[What is asked] Return the listing below in full, with every line exactly as it is.

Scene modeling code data
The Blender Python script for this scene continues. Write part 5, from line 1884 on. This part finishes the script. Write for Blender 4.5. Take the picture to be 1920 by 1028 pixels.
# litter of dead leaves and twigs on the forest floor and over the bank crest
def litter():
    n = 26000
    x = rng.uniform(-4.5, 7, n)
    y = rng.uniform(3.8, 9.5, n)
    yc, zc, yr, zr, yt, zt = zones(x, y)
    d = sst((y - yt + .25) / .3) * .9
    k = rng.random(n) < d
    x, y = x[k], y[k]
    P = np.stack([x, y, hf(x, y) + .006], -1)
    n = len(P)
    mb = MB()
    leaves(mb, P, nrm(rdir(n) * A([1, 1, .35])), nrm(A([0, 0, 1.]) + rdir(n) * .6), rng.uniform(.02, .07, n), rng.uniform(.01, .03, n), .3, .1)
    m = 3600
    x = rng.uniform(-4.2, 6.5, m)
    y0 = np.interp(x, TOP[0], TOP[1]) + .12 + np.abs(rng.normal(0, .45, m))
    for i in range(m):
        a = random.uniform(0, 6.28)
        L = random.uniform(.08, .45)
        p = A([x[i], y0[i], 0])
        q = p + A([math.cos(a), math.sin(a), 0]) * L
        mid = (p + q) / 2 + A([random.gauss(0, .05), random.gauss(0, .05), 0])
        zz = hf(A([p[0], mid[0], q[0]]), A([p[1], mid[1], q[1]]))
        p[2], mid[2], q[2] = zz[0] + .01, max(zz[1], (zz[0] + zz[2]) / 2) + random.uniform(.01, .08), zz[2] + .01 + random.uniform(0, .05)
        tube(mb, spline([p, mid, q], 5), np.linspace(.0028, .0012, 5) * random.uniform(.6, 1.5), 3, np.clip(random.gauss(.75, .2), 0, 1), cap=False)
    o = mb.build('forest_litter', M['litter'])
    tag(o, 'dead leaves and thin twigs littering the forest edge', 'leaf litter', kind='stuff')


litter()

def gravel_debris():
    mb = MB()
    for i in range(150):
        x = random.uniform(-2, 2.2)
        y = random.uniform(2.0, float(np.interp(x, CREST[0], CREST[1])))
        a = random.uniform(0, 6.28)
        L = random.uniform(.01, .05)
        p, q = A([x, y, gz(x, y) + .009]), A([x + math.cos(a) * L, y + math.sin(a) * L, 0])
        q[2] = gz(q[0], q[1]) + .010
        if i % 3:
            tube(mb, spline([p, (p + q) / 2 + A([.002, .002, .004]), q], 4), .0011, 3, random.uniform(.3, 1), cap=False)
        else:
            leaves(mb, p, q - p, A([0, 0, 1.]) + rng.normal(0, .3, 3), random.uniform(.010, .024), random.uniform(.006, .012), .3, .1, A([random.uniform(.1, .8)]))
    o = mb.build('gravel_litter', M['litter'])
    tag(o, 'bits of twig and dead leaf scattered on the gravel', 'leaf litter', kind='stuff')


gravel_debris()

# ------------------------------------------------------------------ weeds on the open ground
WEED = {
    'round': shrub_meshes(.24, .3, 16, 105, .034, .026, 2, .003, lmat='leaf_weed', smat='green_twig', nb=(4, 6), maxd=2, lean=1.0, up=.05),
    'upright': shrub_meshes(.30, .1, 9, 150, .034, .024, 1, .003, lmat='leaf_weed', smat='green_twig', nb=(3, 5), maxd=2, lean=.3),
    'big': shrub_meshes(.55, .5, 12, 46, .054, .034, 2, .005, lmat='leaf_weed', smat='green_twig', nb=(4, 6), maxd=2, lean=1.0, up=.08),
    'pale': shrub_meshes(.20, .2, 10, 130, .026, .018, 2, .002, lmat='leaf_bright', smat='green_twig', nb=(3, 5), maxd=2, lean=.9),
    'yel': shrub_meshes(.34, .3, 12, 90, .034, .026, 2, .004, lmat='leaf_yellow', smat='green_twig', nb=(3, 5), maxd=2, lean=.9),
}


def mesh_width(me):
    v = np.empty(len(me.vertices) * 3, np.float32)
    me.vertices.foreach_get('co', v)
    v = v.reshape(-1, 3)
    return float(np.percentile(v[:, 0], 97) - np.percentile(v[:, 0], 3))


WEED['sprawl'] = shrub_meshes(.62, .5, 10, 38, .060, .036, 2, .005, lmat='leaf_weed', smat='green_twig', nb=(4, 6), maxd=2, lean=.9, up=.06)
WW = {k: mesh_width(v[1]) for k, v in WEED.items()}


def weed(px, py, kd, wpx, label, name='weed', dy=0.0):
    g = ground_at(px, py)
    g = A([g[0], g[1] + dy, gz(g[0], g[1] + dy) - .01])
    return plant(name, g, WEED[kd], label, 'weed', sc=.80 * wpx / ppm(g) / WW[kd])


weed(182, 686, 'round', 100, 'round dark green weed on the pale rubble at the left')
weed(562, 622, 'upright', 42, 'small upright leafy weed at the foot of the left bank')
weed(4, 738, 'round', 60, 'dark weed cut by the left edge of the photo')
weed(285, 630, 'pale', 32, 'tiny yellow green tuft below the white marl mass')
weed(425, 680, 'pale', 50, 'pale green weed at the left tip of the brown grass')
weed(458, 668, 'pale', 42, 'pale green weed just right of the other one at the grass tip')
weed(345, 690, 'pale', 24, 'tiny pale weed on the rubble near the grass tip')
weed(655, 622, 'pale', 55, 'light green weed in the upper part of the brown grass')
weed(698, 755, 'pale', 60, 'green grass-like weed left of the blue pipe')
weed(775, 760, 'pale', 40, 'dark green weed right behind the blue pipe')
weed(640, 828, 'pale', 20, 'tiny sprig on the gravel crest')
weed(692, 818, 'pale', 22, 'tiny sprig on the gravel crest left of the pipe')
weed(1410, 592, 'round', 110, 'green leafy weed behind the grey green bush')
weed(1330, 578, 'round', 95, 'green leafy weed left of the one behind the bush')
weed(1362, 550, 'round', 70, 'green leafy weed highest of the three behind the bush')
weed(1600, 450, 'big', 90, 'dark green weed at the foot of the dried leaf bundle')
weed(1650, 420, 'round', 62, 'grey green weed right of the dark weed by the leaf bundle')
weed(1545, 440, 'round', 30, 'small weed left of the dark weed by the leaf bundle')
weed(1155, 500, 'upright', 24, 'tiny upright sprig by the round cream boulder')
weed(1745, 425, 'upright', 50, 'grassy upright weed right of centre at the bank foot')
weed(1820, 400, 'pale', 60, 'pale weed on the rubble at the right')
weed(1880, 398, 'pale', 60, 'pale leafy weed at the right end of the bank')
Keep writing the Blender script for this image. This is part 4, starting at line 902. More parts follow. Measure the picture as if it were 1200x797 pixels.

[Exercise response]
The Blender Python script for this scene continues. Write part 5, from line 1884 on. This part finishes the script. Write for Blender 4.5. Take the picture to be 1920 by 1028 pixels.
# litter of dead leaves and twigs on the forest floor and over the bank crest
def litter():
    n = 26000
    x = rng.uniform(-4.5, 7, n)
    y = rng.uniform(3.8, 9.5, n)
    yc, zc, yr, zr, yt, zt = zones(x, y)
    d = sst((y - yt + .25) / .3) * .9
    k = rng.random(n) < d
    x, y = x[k], y[k]
    P = np.stack([x, y, hf(x, y) + .006], -1)
    n = len(P)
    mb = MB()
    leaves(mb, P, nrm(rdir(n) * A([1, 1, .35])), nrm(A([0, 0, 1.]) + rdir(n) * .6), rng.uniform(.02, .07, n), rng.uniform(.01, .03, n), .3, .1)
    m = 3600
    x = rng.uniform(-4.2, 6.5, m)
    y0 = np.interp(x, TOP[0], TOP[1]) + .12 + np.abs(rng.normal(0, .45, m))
    for i in range(m):
        a = random.uniform(0, 6.28)
        L = random.uniform(.08, .45)
        p = A([x[i], y0[i], 0])
        q = p + A([math.cos(a), math.sin(a), 0]) * L
        mid = (p + q) / 2 + A([random.gauss(0, .05), random.gauss(0, .05), 0])
        zz = hf(A([p[0], mid[0], q[0]]), A([p[1], mid[1], q[1]]))
        p[2], mid[2], q[2] = zz[0] + .01, max(zz[1], (zz[0] + zz[2]) / 2) + random.uniform(.01, .08), zz[2] + .01 + random.uniform(0, .05)
        tube(mb, spline([p, mid, q], 5), np.linspace(.0028, .0012, 5) * random.uniform(.6, 1.5), 3, np.clip(random.gauss(.75, .2), 0, 1), cap=False)
    o = mb.build('forest_litter', M['litter'])
    tag(o, 'dead leaves and thin twigs littering the forest edge', 'leaf litter', kind='stuff')


litter()

def gravel_debris():
    mb = MB()
    for i in range(150):
        x = random.uniform(-2, 2.2)
        y = random.uniform(2.0, float(np.interp(x, CREST[0], CREST[1])))
        a = random.uniform(0, 6.28)
        L = random.uniform(.01, .05)
        p, q = A([x, y, gz(x, y) + .009]), A([x + math.cos(a) * L, y + math.sin(a) * L, 0])
        q[2] = gz(q[0], q[1]) + .010
        if i % 3:
            tube(mb, spline([p, (p + q) / 2 + A([.002, .002, .004]), q], 4), .0011, 3, random.uniform(.3, 1), cap=False)
        else:
            leaves(mb, p, q - p, A([0, 0, 1.]) + rng.normal(0, .3, 3), random.uniform(.010, .024), random.uniform(.006, .012), .3, .1, A([random.uniform(.1, .8)]))
    o = mb.build('gravel_litter', M['litter'])
    tag(o, 'bits of twig and dead leaf scattered on the gravel', 'leaf litter', kind='stuff')


gravel_debris()

# ------------------------------------------------------------------ weeds on the open ground
WEED = {
    'round': shrub_meshes(.24, .3, 16, 105, .034, .026, 2, .003, lmat='leaf_weed', smat='green_twig', nb=(4, 6), maxd=2, lean=1.0, up=.05),
    'upright': shrub_meshes(.30, .1, 9, 150, .034, .024, 1, .003, lmat='leaf_weed', smat='green_twig', nb=(3, 5), maxd=2, lean=.3),
    'big': shrub_meshes(.55, .5, 12, 46, .054, .034, 2, .005, lmat='leaf_weed', smat='green_twig', nb=(4, 6), maxd=2, lean=1.0, up=.08),
    'pale': shrub_meshes(.20, .2, 10, 130, .026, .018, 2, .002, lmat='leaf_bright', smat='green_twig', nb=(3, 5), maxd=2, lean=.9),
    'yel': shrub_meshes(.34, .3, 12, 90, .034, .026, 2, .004, lmat='leaf_yellow', smat='green_twig', nb=(3, 5), maxd=2, lean=.9),
}


def mesh_width(me):
    v = np.empty(len(me.vertices) * 3, np.float32)
    me.vertices.foreach_get('co', v)
    v = v.reshape(-1, 3)
    return float(np.percentile(v[:, 0], 97) - np.percentile(v[:, 0], 3))


WEED['sprawl'] = shrub_meshes(.62, .5, 10, 38, .060, .036, 2, .005, lmat='leaf_weed', smat='green_twig', nb=(4, 6), maxd=2, lean=.9, up=.06)
WW = {k: mesh_width(v[1]) for k, v in WEED.items()}


def weed(px, py, kd, wpx, label, name='weed', dy=0.0):
    g = ground_at(px, py)
    g = A([g[0], g[1] + dy, gz(g[0], g[1] + dy) - .01])
    return plant(name, g, WEED[kd], label, 'weed', sc=.80 * wpx / ppm(g) / WW[kd])


weed(182, 686, 'round', 100, 'round dark green weed on the pale rubble at the left')
weed(562, 622, 'upright', 42, 'small upright leafy weed at the foot of the left bank')
weed(4, 738, 'round', 60, 'dark weed cut by the left edge of the photo')
weed(285, 630, 'pale', 32, 'tiny yellow green tuft below the white marl mass')
weed(425, 680, 'pale', 50, 'pale green weed at the left tip of the brown grass')
weed(458, 668, 'pale', 42, 'pale green weed just right of the other one at the grass tip')
weed(345, 690, 'pale', 24, 'tiny pale weed on the rubble near the grass tip')
weed(655, 622, 'pale', 55, 'light green weed in the upper part of the brown grass')
weed(698, 755, 'pale', 60, 'green grass-like weed left of the blue pipe')
weed(775, 760, 'pale', 40, 'dark green weed right behind the blue pipe')
weed(640, 828, 'pale', 20, 'tiny sprig on the gravel crest')
weed(692, 818, 'pale', 22, 'tiny sprig on the gravel crest left of the pipe')
weed(1410, 592, 'round', 110, 'green leafy weed behind the grey green bush')
weed(1330, 578, 'round', 95, 'green leafy weed left of the one behind the bush')
weed(1362, 550, 'round', 70, 'green leafy weed highest of the three behind the bush')
weed(1600, 450, 'big', 90, 'dark green weed at the foot of the dried leaf bundle')
weed(1650, 420, 'round', 62, 'grey green weed right of the dark weed by the leaf bundle')
weed(1545, 440, 'round', 30, 'small weed left of the dark weed by the leaf bundle')
weed(1155, 500, 'upright', 24, 'tiny upright sprig by the round cream boulder')
weed(1745, 425, 'upright', 50, 'grassy upright weed right of centre at the bank foot')
weed(1820, 400, 'pale', 60, 'pale weed on the rubble at the right')
weed(1880, 398, 'pale', 60, 'pale leafy weed at the right end of the bank')
Keep writing the Blender script for this image. This is part 4, starting at line 902. More parts follow. Measure the picture as if it were 1200x797 pixels.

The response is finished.